Some funds do outperform, of course, although they rarely continue to do so over the longer term. Only a very small minority of the top-performing quartile of funds over the 2007-12 period repeated their performance over the following five years, according to Spiva research; the top performers were in fact more likely to fall into the bottom quartile than maintain their elevated position. Rather than concluding that Woodford lost his touch, it may be his previous success was due to luck rather than skill. A study by Nobel economist Eugene Fama that analysed thousands of funds over a 22-year period concluded a tiny percentage of managers are skilled, but these top funds were "indistinguishable from the lucky bad funds". Alternatively, it may be that Woodford was a genuinely skilled manager but he lost his edge as markets evolved and became ever more efficient. Economist and Financial Times columnist Tim Harford gives the example of former Arsenal manager Arsene Wenger, who was hugely successful in his early years in English football only to be eclipsed by rival clubs in his later years.
“Mr Wenger’s emphasis on diet, data and the global transfer market was once unusual, but when his rivals noticed and began to follow suit, his edge disappeared,” says Harford. “In the investment world – and indeed, the business world more broadly – good ideas don’t work forever because the competition catches on.”
The same point was made two years ago by Robin Powell of the Evidence-Based Investor blog. "No one knows the relative contributions of luck and skill to Woodford's past success," said Powell. "But luck is not repeatable and, even if a fund manager has been skilful and profited from it in the past, there's no guarantee that he or she will be able to convert that skill into outperformance in the future." Similarly, no one knows whether things might have been different had Woodford stayed at Invesco, the fund giant he left in 2014 after 26 years at the firm. Did he miss the large team of supporting analysts and fund managers at Invesco? Were his riskier impulses reined in at Invesco, where he was answerable to company management and potentially faced more dissenting voices?
Woodford said he wanted to do “what large bureaucratic businesses can’t do” when he left Invesco to set up his own money management business in 2014, but perhaps the “bureaucratic stuff” he complained about would have prevented him from taking the outsized risks that have caused the current crisis?
Premature obituaries?
There is another possibility, namely that the obituaries are premature and that Woodford might, if given the chance, eventually turn things around. Certainly, it’s perfectly normal for even the very best fund managers to underperform over multiyear periods. One study of the top-performing funds over a 10-year period found an overwhelming majority – 81 per cent – experienced a three-year period of underperformance.
Anthony Bolton, the former fund manager who, like Woodford, was often compared to Warren Buffett during his long career, underperformed markets between 1989 and 2000, before eventually handsomely rewarding long-term investors.
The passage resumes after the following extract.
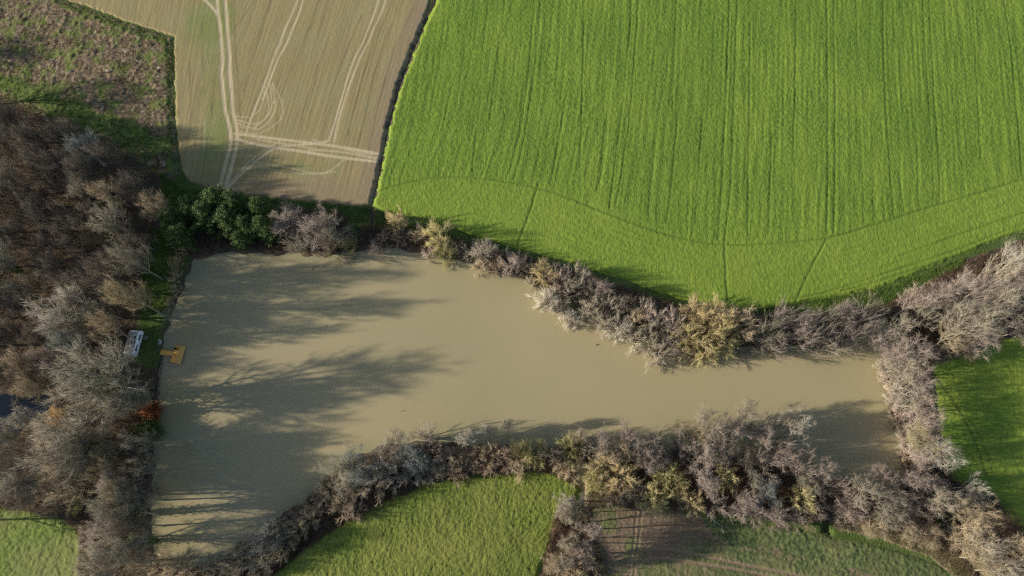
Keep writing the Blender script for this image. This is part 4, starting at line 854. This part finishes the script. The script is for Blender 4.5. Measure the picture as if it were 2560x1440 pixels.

The irony is investors often give their money to investors like Woodford on the basis of their long-term record, only to then take a distinctly short-term approach; according to one State Street survey of institutional investors, almost 90 per cent said they would replace their manager after just two years of underperformance. Nevertheless, Woodford knows that is the reality of the investment business. In 2014, investors rushed to give him their money on the basis of his past performance; now, they're rushing for the exits for the exact same reason. And while such impatience can be unedifying, it's easy to see why investors in an active fund might get itchy feet. Passive investors who have their money in index funds know what they're meant to do during tough times: sit tight and hold on for the long term.
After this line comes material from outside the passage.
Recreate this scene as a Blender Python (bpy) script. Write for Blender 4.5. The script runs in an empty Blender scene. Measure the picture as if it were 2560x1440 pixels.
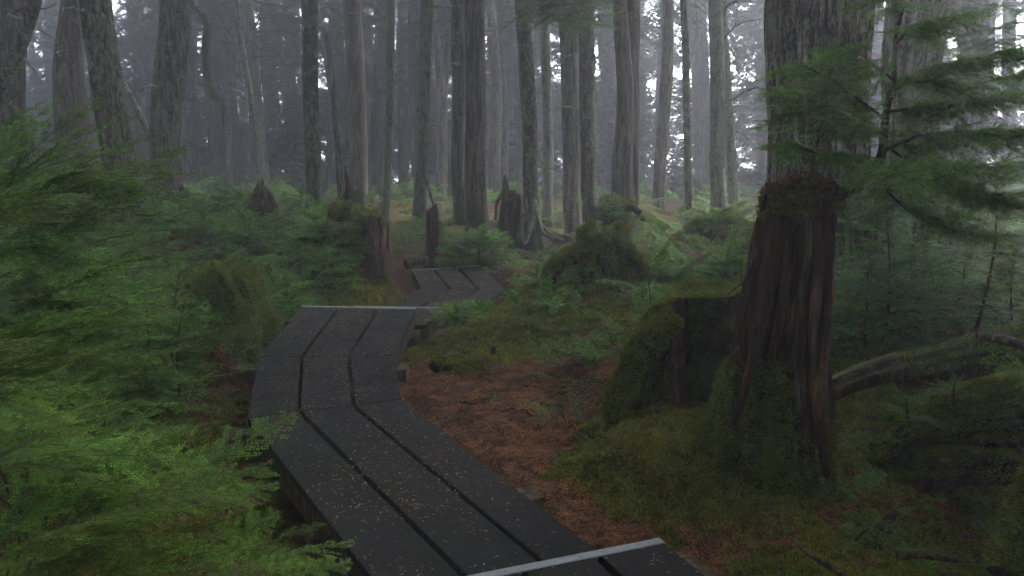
import bpy, math, random
import numpy as np
from mathutils import Vector, Euler, Matrix

# ------------------------------------------------------------------ camera, sky, light
scn = bpy.context.scene
COL = scn.collection
FPX = 2133.333          # focal length in photo pixels (photo 2560 x 1440), a 30 mm lens
TH = math.atan(450.0 / FPX)
EYE = 1.7
cam_d = bpy.data.cameras.new('camera')
cam_d.lens = 30.0
cam_d.sensor_width = 36.0
cam_d.clip_start = 0.05
cam_d.clip_end = 400
cam = bpy.data.objects.new('camera', cam_d)
cam.location = (0, 0, EYE)
cam.rotation_euler = (math.pi / 2 - TH, 0, 0)
COL.objects.link(cam)
scn.camera = cam

SUN_EL = math.radians(50)
SUN_AZ = math.radians(50)      # towards +X from +Y (the sun stands ahead and a little right)
w = bpy.data.worlds.new('World')
scn.world = w
w.use_nodes = True
nt = w.node_tree
nt.nodes.clear()
wo = nt.nodes.new('ShaderNodeOutputWorld')
bg = nt.nodes.new('ShaderNodeBackground')
sky = nt.nodes.new('ShaderNodeTexSky')
sky.sky_type = 'NISHITA'
sky.sun_disc = False
sky.sun_elevation = SUN_EL
sky.sun_rotation = SUN_AZ
sky.air_density = 1.0
sky.dust_density = 5.0
sky.ozone_density = 1.0
tc = nt.nodes.new('ShaderNodeTexCoord')
sx = nt.nodes.new('ShaderNodeSeparateXYZ')
mx = nt.nodes.new('ShaderNodeMath'); mx.operation = 'ABSOLUTE'
ad = nt.nodes.new('ShaderNodeMath'); ad.operation = 'ADD'; ad.inputs[1].default_value = 0.12
cx = nt.nodes.new('ShaderNodeCombineXYZ')
hs = nt.nodes.new('ShaderNodeHueSaturation')
hs.inputs['Saturation'].default_value = 0.5       # an overcast, nearly white sky
hs.inputs['Value'].default_value = 1.0
L = nt.links.new
L(tc.outputs['Generated'], sx.inputs[0])
L(sx.outputs['X'], cx.inputs['X']); L(sx.outputs['Y'], cx.inputs['Y'])
L(sx.outputs['Z'], mx.inputs[0]); L(mx.outputs[0], ad.inputs[0]); L(ad.outputs[0], cx.inputs['Z'])
L(cx.outputs[0], sky.inputs['Vector'])
L(sky.outputs['Color'], hs.inputs['Color'])
L(hs.outputs['Color'], bg.inputs['Color'])
bg.inputs['Strength'].default_value = 0.15
L(bg.outputs[0], wo.inputs['Surface'])

sun_d = bpy.data.lights.new('sun', 'SUN')
sun_d.energy = 1.5
sun_d.angle = math.radians(25)
sun_d.color = (1.0, 0.97, 0.93)
sun = bpy.data.objects.new('sun', sun_d)
sd = Vector((math.sin(SUN_AZ) * math.cos(SUN_EL), math.cos(SUN_AZ) * math.cos(SUN_EL), math.sin(SUN_EL)))
sun.rotation_euler = sd.to_track_quat('Z', 'Y').to_euler()
sun.location = (5, 20, 30)
COL.objects.link(sun)

scn.view_settings.view_transform = 'Standard'
scn.view_settings.look = 'None'
scn.view_settings.gamma = 1
scn.view_settings.use_curve_mapping = False
EXPOSURE = 4.05
scn.view_settings.exposure = EXPOSURE
scn.render.engine = 'CYCLES'
cy = scn.cycles
cy.use_denoising = True
cy.use_adaptive_sampling = False
cy.max_bounces = 6
cy.diffuse_bounces = 3
cy.glossy_bounces = 2
cy.transmission_bounces = 2
cy.transparent_max_bounces = 4
cy.volume_bounces = 1
cy.caustics_reflective = False
cy.caustics_refractive = False
HAZE_DENSITY = 0.0200
HAZE_COLOR = (0.72, 0.75, 0.85)

# ------------------------------------------------------------------ helpers
def at(px, py, Y):
    """the point seen at photo pixel px, py at forward distance Y (metres)"""
    u = (px - 1280) / FPX; v = (720 - py) / FPX
    dy = math.cos(TH) + v * math.sin(TH); dz = -math.sin(TH) + v * math.cos(TH)
    t = Y / dy
    return np.array([u * t, Y, EYE + dz * t])

def on(px, py, z):
    """the point seen at photo pixel px, py on the level z"""
    u = (px - 1280) / FPX; v = (720 - py) / FPX
    dy = math.cos(TH) + v * math.sin(TH); dz = -math.sin(TH) + v * math.cos(TH)
    t = (z - EYE) / dz
    return np.array([u * t, dy * t, z])

def _h(ix, iy, iz):
    h = (ix.astype(np.int64) * 374761393 + iy.astype(np.int64) * 668265263 + iz.astype(np.int64) * 2147483647 * 3 + 1013904223) & 0xffffffff
    h = ((h ^ (h >> 13)) * 1274126177) & 0xffffffff
    h = ((h ^ (h >> 16)) * 2246822519) & 0xffffffff
    return ((h ^ (h >> 15)) & 0xffffff) / float(0xffffff)

def vn(x, y, z):
    x, y, z = np.broadcast_arrays(np.asarray(x, float), np.asarray(y, float), np.asarray(z, float))
    ix, iy, iz = np.floor(x), np.floor(y), np.floor(z)
    fx, fy, fz = x - ix, y - iy, z - iz
    fx = fx * fx * (3 - 2 * fx); fy = fy * fy * (3 - 2 * fy); fz = fz * fz * (3 - 2 * fz)
    r = 0
    for a in (0, 1):
        wa = fx if a else 1 - fx
        for b in (0, 1):
            wb = fy if b else 1 - fy
            for c in (0, 1):
                wc = fz if c else 1 - fz
                r = r + wa * wb * wc * _h(ix + a, iy + b, iz + c)
    return r

def fbm(x, y, z, o=4):
    s = 0; a = 0.5; k = 1.0; t = 0
    for i in range(o):
        s = s + a * vn(np.asarray(x) * k + 17.3 * i, np.asarray(y) * k - 9.1 * i, np.asarray(z) * k + 4.7 * i)
        t += a; a *= 0.5; k *= 2.03
    return s / t

def smooth(a, b, x):
    t = np.clip((np.asarray(x, float) - a) / (b - a), 0, 1)
    return t * t * (3 - 2 * t)

def npmesh(name, verts, faces, mats, midx=None, smooth_=False, attrs=None):
    """verts (n,3); faces a list of int arrays (m,3) or (m,4)"""
    me = bpy.data.meshes.new(name)
    verts = np.asarray(verts, np.float32)
    faces = [np.asarray(f, np.int32) for f in faces if len(f)]
    me.vertices.add(len(verts))
    me.vertices.foreach_set('co', verts.ravel())
    li = np.concatenate([f.ravel() for f in faces])
    tot = np.concatenate([np.full(len(f), f.shape[1], np.int32) for f in faces])
    me.loops.add(len(li))
    me.loops.foreach_set('vertex_index', li)
    me.polygons.add(len(tot))
    st = np.zeros(len(tot), np.int32); st[1:] = np.cumsum(tot)[:-1]
    me.polygons.foreach_set('loop_start', st)
    me.polygons.foreach_set('loop_total', tot)
    if midx is not None:
        me.polygons.foreach_set('material_index', np.asarray(midx, np.int32))
    me.polygons.foreach_set('use_smooth', np.full(len(tot), bool(smooth_)))
    for m in mats:
        me.materials.append(m)
    if attrs:
        for k, v in attrs.items():
            a = me.attributes.new(k, 'FLOAT', 'POINT')
            a.data.foreach_set('value', np.asarray(v, np.float32))
    me.update(calc_edges=True)
    me.validate()
    return me

def link(name, me, parent=None, loc=None):
    o = bpy.data.objects.new(name, me)
    COL.objects.link(o)
    if loc is not None:
        o.location = [float(c) for c in loc]
    if parent is not None:
        o.parent = parent
    return o

def tag(o, label=None, cat=None, group=None, kind=None):
    if label: o['label'] = label
    if cat: o['category'] = cat
    if group: o['group'] = group
    if kind: o['kind'] = kind
    return o

def thing(name, label, cat, loc, group=None):
    o = bpy.data.objects.new(name, None)
    COL.objects.link(o)
    o.location = [float(c) for c in loc]
    o.empty_display_size = 0.1
    return tag(o, label, cat, group)

def resample(pts, n):
    pts = np.asarray(pts, float)
    if len(pts) > 2:      # catmull-rom
        P = np.vstack([2 * pts[0] - pts[1], pts, 2 * pts[-1] - pts[-2]])
        out = []
        for i in range(1, len(P) - 2):
            for t in np.linspace(0, 1, 12, endpoint=False):
                p0, p1, p2, p3 = P[i - 1], P[i], P[i + 1], P[i + 2]
                out.append(0.5 * ((2 * p1) + (-p0 + p2) * t + (2 * p0 - 5 * p1 + 4 * p2 - p3) * t * t + (-p0 + 3 * p1 - 3 * p2 + p3) * t ** 3))
        out.append(pts[-1]); pts = np.array(out)
    d = np.r_[0, np.cumsum(np.linalg.norm(np.diff(pts, axis=0), axis=1))]
    s = np.linspace(0, d[-1], n) if np.isscalar(n) else np.asarray(n) * d[-1]
    return np.stack([np.interp(s, d, pts[:, k]) for k in range(3)], 1), s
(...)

In contrast, it’s perfectly natural for active fund investors to wonder: has my manager lost his or her touch? Is this bad run due to permanent personnel changes at the company? How do I know the manager is not going through personal difficulties that are hampering his or her ability to do the job? Perhaps I should have heeded that line about past performance being no guide to future returns? Maybe they were lucky, not skillful? Maybe the strategies that worked in the past won’t work in the future? Has the fund become too big?
Simpler and cheaper
Investing in index-tracking funds is a simpler, cheaper and more evidence-based affair. Passive investing remains a minority sport in Ireland and the UK but not in the US, where the more sophisticated investing universe is increasingly dominated by index-tracking funds.
US investors long ago realised that very few managers beat the markets and that chasing performance is a low-probability bet. Painful as recent events have been for Woodford’s investors, the crisis is a valuable learning opportunity for investors on this side of the Atlantic, where the quaint cult of the superstar fund manager has persisted for far too long.